* BEGIN *

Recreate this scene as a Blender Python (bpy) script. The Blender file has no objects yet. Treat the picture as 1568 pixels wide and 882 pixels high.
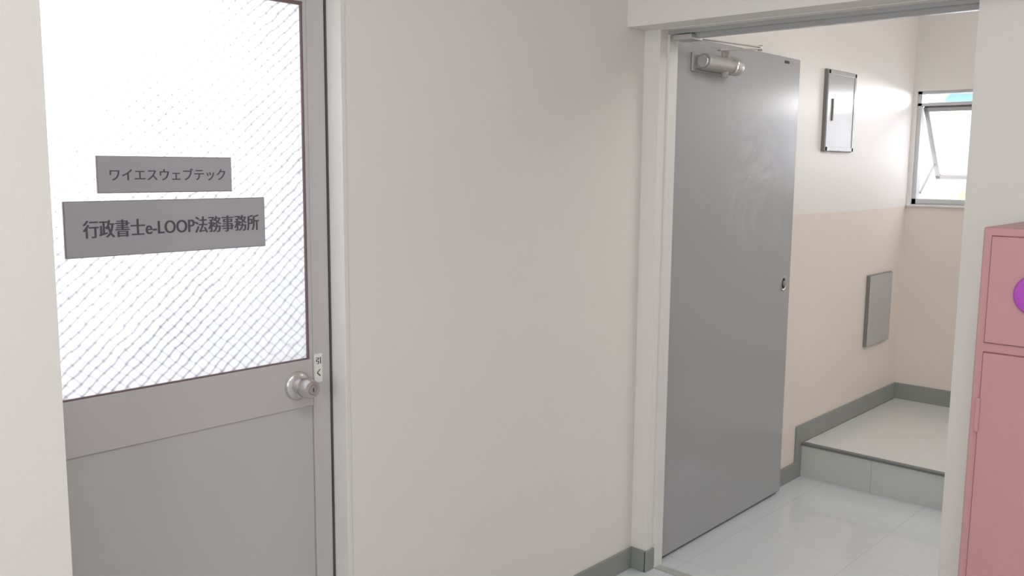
import bpy, bmesh, math
from mathutils import Vector, Matrix
D=bpy.data; S=bpy.context.scene
def srgb(r,g,b):
    return tuple(((c/255)/12.92 if c/255<=.04045 else ((c/255+.055)/1.055)**2.4) for c in (r,g,b))+(1,)
def mat(name,col,rough=.6,metal=0,var=.04,scale=6,bump=0,bscale=60,spec=.5,coat=0,detail=4):
    m=D.materials.new(name);m.use_nodes=True;n=m.node_tree.nodes;l=m.node_tree.links
    b=n['Principled BSDF'];b.inputs['Roughness'].default_value=rough;b.inputs['Metallic'].default_value=metal
    b.inputs['Specular IOR Level'].default_value=spec;b.inputs['Coat Weight'].default_value=coat
    tc=n.new('ShaderNodeTexCoord');nz=n.new('ShaderNodeTexNoise');nz.inputs['Scale'].default_value=scale;nz.inputs['Detail'].default_value=detail
    l.new(tc.outputs['Object'],nz.inputs['Vector'])
    mx=n.new('ShaderNodeMix');mx.data_type='RGBA'
    mx.inputs[6].default_value=tuple(c*(1-var) for c in col[:3])+(1,)
    mx.inputs[7].default_value=tuple(min(1,c*(1+var)) for c in col[:3])+(1,)
    l.new(nz.outputs['Fac'],mx.inputs[0]);l.new(mx.outputs[2],b.inputs['Base Color'])
    if bump:
        n2=n.new('ShaderNodeTexNoise');n2.inputs['Scale'].default_value=bscale;n2.inputs['Detail'].default_value=2
        l.new(tc.outputs['Object'],n2.inputs['Vector'])
        bp=n.new('ShaderNodeBump');bp.inputs['Strength'].default_value=bump;bp.inputs['Distance'].default_value=.01
        l.new(n2.outputs['Fac'],bp.inputs['Height']);l.new(bp.outputs['Normal'],b.inputs['Normal'])
    return m
def math_(n,l,op,a,b=None):
    x=n.new('ShaderNodeMath');x.operation=op
    for i,v in enumerate((a,b)):
        if v is None: continue
        if isinstance(v,(int,float)): x.inputs[i].default_value=v
        else: l.new(v,x.inputs[i])
    return x.outputs[0]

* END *

• TASK:
Ignore the images and quote every line of the listing exactly.

• SOLUTION:
Recreate this scene as a Blender Python (bpy) script. The Blender file has no objects yet. Treat the picture as 1568 pixels wide and 882 pixels high.
import bpy, bmesh, math
from mathutils import Vector, Matrix
D=bpy.data; S=bpy.context.scene
def srgb(r,g,b):
    return tuple(((c/255)/12.92 if c/255<=.04045 else ((c/255+.055)/1.055)**2.4) for c in (r,g,b))+(1,)
def mat(name,col,rough=.6,metal=0,var=.04,scale=6,bump=0,bscale=60,spec=.5,coat=0,detail=4):
    m=D.materials.new(name);m.use_nodes=True;n=m.node_tree.nodes;l=m.node_tree.links
    b=n['Principled BSDF'];b.inputs['Roughness'].default_value=rough;b.inputs['Metallic'].default_value=metal
    b.inputs['Specular IOR Level'].default_value=spec;b.inputs['Coat Weight'].default_value=coat
    tc=n.new('ShaderNodeTexCoord');nz=n.new('ShaderNodeTexNoise');nz.inputs['Scale'].default_value=scale;nz.inputs['Detail'].default_value=detail
    l.new(tc.outputs['Object'],nz.inputs['Vector'])
    mx=n.new('ShaderNodeMix');mx.data_type='RGBA'
    mx.inputs[6].default_value=tuple(c*(1-var) for c in col[:3])+(1,)
    mx.inputs[7].default_value=tuple(min(1,c*(1+var)) for c in col[:3])+(1,)
    l.new(nz.outputs['Fac'],mx.inputs[0]);l.new(mx.outputs[2],b.inputs['Base Color'])
    if bump:
        n2=n.new('ShaderNodeTexNoise');n2.inputs['Scale'].default_value=bscale;n2.inputs['Detail'].default_value=2
        l.new(tc.outputs['Object'],n2.inputs['Vector'])
        bp=n.new('ShaderNodeBump');bp.inputs['Strength'].default_value=bump;bp.inputs['Distance'].default_value=.01
        l.new(n2.outputs['Fac'],bp.inputs['Height']);l.new(bp.outputs['Normal'],b.inputs['Normal'])
    return m
def math_(n,l,op,a,b=None):
    x=n.new('ShaderNodeMath');x.operation=op
    for i,v in enumerate((a,b)):
        if v is None: continue
        if isinstance(v,(int,float)): x.inputs[i].default_value=v
        else: l.new(v,x.inputs[i])
    return x.outputs[0]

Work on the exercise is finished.